I’d have been more convinced to see this film by this flyer image than I would have been by the hideous movie poster with the tin-foil background seen here.

Lard Biscuit hates this film, and for good reason.

Paghat the Ratgirl is a little warmer, also for good reason.

The Film on Paper poster archive has a nice feature on this superior version of the marketing, for GREAT reasons, I mean, look at that sweetness!

And for NO good reason, I myself don’t have a whole lot to say about this flick. I’ve sat down to rewatch and review it probably a half dozen times in the past few years, and just can’t get it right in my head. There is BRILLIANCE here, and from a visionary director. The massive building destruction set at the film’s climax is amazing. The notorious “football scene” should be experienced just for the sheer weirdness, and the tar-soaked Koga assassin bit is pure arthouse beauty.
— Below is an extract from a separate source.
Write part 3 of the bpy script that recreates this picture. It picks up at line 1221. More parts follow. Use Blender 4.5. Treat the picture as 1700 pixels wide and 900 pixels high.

Thing is, the rest of the film is inconsistent with those other notable scenes. Slow, plodding, depressing, sulking and pouting in its own grimness for grimness’s sake. I don’t know what he’s trying to say with this film, and where it lands between outré art trash and ironic brilliance is really up to every individual viewer.

So I guess this non-review IS my review. I’m as conflicted as the movie itself, so I’ll just default to outright day job mode and look at the graphic design and marketing aspects. Ignore the weird tin foil shit, and bask in what I’ve said over and over again on this site:

The best way to market a ninja movie is to put a giant awesome ninja head on the poster!